Monday, September 13, 2010

Koh Phi Phi


It seems almost wilfully cruel to draw direct comparisons between Koh Phi Phi (pronounced Pee Pee) and Koh Lanta but a comparison is inevitable as I now find myself here in Phi Phi having just arrived from Lanta. Koh Lanta was utterly comatose - even allowing for low season - and not a pretty sight at all. Its beaches were as unspectacular as they were empty and the entire place gave off the air of an island living on former glories. Above all, Lanta’s in need of a bloody good clean up and probably some form of island viagra.
Phi Phi on the other hand is a younger, fresher and more vital place to be. This becomes apparent from the very second you step off the island ferry to join a queue of people paying Phi Phi’s ‘clean’ tax - your contribution to litter control on the island (3 days in and litter aplenty around me, it still isn‘t clear what they spend this tax on). Everything is more expensive here on Phi Phi from the basics like water and sun screen to beer and food but let’s face it, you haven’t come here for a cultural experience, you’re here for the sand and, oh yes, those buckets.
The village of Tonsai in which all the late night action happens is an uneven mixture of dive schools, massage parlours, overpriced and underpopulated bars and innumerable travel agencies all too happy to promise you more buck for your baht when you finally tire of Phi Phi. And tire of it you will. But now’s a good time to be here. Accommodation is cheap and plentiful - even the woman who made my banana milk shake today offered me a room. 400 baht seems to be the going rate and once you’re far enough away from the party zone - and I am - then it’s easy to kill some days here.
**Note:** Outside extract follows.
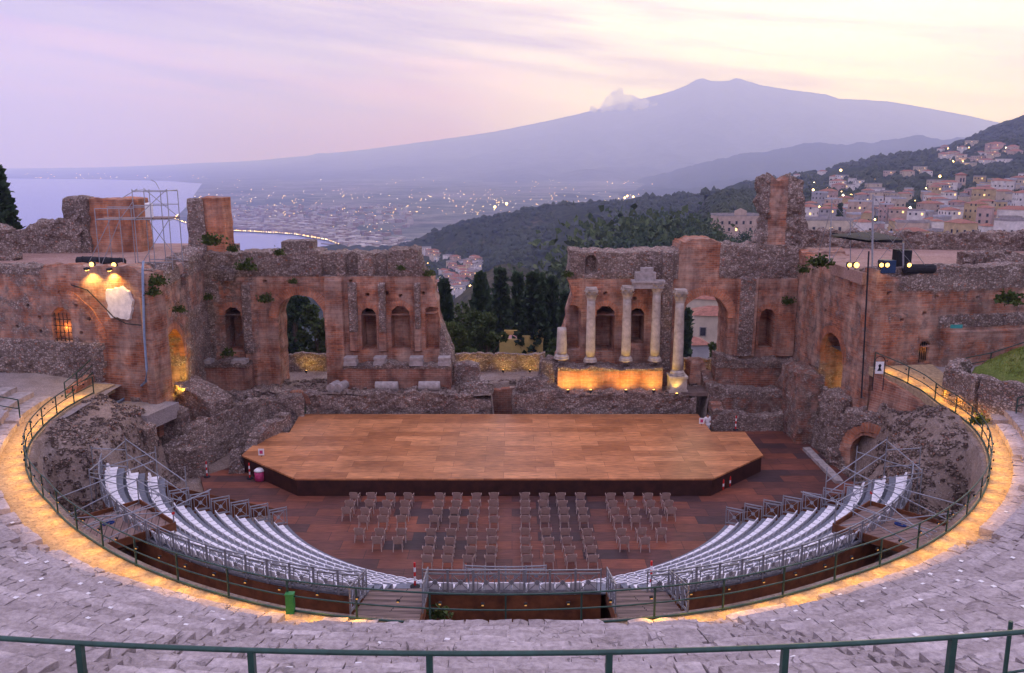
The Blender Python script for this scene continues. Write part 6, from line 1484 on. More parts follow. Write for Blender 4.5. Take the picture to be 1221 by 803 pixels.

Each bar has a gaggle of gap-year British backpackers outside offering various inducements to get your baht which include free shots, 2 for 1 cocktails and, if pushed, probably hand jobs too. For this they get paid 300 baht and a free cocktail which is just about enough for them to get rat-arsed by the beach when the village bars are closed and naturally this they do with much more enthusiasm than which they hand out their flyers. The bars themselves are filled with bucket-slurping, 21 year old emo types with fringes sharp enough to cut through the coral in the surrounding bays.
But cut away all of the inevitable resort-type tat that surrounds this place and you genuinely do have a staggeringly beautiful beach. Encircled by limestone peaks and palm forests, the bay’s waters are that photoshopped aquamarine colour, the sand impeccably white and pleasingly empty especially if you don‘t have a hangover to sleep off. There isn’t a stretch of sand in the world like this that hasn’t become prostituted, and all because people like me want to see it of course, but the natural beauty of the beach here at Phi Phi manages to outshine the neon glow of its night bars and clubs.